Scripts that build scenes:
_ _ _

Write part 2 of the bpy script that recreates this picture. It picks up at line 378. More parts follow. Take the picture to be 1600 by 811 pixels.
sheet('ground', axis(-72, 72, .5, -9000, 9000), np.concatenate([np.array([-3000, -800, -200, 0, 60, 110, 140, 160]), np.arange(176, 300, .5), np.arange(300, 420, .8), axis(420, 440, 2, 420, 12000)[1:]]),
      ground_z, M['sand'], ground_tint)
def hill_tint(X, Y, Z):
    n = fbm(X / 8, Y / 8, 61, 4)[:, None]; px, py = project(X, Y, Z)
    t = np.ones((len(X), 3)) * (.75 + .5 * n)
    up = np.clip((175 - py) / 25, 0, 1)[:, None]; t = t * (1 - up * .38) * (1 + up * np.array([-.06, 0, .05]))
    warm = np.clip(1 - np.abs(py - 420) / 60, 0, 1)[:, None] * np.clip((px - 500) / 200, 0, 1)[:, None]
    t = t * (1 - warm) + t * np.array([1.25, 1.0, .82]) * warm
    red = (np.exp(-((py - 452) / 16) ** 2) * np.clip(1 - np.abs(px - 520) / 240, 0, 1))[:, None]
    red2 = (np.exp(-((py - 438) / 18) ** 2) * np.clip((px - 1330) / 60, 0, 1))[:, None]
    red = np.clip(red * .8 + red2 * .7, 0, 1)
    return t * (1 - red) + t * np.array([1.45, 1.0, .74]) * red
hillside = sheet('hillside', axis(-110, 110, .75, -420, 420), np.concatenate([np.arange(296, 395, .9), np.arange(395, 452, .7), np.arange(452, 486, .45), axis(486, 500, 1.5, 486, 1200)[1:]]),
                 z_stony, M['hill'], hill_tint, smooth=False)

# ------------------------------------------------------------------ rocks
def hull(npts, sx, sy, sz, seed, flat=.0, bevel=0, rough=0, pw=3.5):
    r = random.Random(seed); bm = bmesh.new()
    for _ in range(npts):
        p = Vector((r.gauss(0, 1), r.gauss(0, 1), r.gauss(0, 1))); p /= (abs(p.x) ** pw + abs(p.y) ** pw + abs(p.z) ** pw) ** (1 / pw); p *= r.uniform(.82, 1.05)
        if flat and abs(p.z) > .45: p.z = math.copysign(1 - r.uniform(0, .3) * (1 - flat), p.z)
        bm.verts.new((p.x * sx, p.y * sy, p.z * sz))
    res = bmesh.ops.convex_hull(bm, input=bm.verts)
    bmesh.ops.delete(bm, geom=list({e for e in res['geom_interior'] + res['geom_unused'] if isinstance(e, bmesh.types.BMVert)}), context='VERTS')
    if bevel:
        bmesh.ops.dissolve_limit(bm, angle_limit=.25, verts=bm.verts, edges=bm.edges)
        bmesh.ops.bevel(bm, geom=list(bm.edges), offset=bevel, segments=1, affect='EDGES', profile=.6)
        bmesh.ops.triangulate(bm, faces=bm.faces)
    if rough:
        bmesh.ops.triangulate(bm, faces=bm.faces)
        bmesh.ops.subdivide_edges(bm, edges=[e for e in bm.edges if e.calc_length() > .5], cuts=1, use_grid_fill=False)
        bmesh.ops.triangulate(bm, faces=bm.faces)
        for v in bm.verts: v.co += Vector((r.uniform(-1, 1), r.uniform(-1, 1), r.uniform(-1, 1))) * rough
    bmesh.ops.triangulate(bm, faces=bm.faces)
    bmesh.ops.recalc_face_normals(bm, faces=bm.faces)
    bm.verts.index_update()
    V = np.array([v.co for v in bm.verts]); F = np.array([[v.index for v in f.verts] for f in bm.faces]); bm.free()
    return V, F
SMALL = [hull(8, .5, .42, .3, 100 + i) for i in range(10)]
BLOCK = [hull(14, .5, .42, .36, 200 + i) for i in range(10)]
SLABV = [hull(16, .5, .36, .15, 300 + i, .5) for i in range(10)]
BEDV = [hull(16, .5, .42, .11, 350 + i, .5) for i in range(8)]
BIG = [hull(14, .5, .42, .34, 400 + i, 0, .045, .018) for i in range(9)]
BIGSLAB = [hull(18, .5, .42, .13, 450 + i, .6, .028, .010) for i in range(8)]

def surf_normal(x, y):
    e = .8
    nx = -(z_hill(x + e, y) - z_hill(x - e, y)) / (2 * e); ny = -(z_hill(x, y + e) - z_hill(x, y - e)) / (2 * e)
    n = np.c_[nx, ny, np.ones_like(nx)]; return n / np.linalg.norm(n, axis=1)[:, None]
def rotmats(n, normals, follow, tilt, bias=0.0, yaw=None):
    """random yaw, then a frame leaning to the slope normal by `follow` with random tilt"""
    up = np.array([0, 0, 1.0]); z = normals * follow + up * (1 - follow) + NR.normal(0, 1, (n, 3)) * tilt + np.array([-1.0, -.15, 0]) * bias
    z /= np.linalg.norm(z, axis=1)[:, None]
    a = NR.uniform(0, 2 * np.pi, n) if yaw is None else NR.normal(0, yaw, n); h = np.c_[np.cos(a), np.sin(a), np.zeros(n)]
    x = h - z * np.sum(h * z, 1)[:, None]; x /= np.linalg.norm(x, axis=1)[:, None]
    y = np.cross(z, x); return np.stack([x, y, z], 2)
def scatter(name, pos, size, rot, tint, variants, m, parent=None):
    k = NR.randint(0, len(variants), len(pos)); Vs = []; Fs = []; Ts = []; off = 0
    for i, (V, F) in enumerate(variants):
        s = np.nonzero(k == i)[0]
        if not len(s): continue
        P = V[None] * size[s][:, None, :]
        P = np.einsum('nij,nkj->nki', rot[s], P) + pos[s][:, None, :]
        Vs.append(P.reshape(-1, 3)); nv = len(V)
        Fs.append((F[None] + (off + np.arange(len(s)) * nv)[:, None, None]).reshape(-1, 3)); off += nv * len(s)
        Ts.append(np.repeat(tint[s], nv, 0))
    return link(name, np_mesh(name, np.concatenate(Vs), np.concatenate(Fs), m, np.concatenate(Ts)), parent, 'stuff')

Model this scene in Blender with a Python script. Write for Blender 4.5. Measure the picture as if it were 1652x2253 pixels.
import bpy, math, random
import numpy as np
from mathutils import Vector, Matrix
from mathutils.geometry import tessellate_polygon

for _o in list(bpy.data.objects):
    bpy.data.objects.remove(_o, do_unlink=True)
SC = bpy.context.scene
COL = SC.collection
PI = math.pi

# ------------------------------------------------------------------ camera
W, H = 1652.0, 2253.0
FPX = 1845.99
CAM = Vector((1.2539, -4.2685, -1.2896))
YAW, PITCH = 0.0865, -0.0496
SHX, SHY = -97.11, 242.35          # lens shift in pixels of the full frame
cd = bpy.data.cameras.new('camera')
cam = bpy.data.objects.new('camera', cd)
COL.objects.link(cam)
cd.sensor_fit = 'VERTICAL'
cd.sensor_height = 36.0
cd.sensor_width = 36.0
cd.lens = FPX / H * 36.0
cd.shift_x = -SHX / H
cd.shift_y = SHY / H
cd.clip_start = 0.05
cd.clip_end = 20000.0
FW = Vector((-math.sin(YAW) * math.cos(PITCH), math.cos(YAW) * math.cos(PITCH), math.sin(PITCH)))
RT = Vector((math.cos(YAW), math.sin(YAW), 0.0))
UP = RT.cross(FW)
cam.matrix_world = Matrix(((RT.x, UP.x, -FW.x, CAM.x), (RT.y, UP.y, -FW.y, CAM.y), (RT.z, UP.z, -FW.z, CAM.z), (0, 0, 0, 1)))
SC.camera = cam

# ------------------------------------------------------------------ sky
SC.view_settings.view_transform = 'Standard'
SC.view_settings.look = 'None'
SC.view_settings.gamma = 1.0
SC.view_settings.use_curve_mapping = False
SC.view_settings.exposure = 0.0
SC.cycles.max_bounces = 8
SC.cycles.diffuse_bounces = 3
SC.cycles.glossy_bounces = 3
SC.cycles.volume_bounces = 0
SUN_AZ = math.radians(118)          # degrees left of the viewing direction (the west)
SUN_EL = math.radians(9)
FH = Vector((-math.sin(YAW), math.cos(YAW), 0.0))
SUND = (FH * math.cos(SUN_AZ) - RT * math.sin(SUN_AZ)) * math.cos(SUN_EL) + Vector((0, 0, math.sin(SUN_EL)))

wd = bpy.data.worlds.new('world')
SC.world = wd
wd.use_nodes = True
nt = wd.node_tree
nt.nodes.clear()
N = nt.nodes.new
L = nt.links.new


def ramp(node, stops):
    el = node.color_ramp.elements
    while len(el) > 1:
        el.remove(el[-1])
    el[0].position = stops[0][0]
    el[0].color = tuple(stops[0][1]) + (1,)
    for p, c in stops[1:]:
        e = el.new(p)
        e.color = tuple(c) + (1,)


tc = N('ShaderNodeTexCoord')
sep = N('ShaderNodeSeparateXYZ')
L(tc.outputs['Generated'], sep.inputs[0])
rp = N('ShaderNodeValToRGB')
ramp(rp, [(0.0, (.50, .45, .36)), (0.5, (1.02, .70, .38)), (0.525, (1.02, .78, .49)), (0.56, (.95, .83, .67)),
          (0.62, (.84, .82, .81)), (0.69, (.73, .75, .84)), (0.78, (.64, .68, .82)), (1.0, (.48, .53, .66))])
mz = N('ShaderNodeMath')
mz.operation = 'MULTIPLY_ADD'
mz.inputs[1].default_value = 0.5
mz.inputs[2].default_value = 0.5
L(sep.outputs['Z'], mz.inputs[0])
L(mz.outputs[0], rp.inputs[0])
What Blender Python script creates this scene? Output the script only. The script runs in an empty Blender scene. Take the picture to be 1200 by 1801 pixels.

_ _ _

• _Problem requirements_: Give again the run of lines that opens at the line with "Model this scene" and closes at the line with "from mathutils.geometry import", exactly, and only that run.

• _Result of the task_:
Model this scene in Blender with a Python script. Write for Blender 4.5. Measure the picture as if it were 1652x2253 pixels.
import bpy, math, random
import numpy as np
from mathutils import Vector, Matrix
from mathutils.geometry import tessellate_polygon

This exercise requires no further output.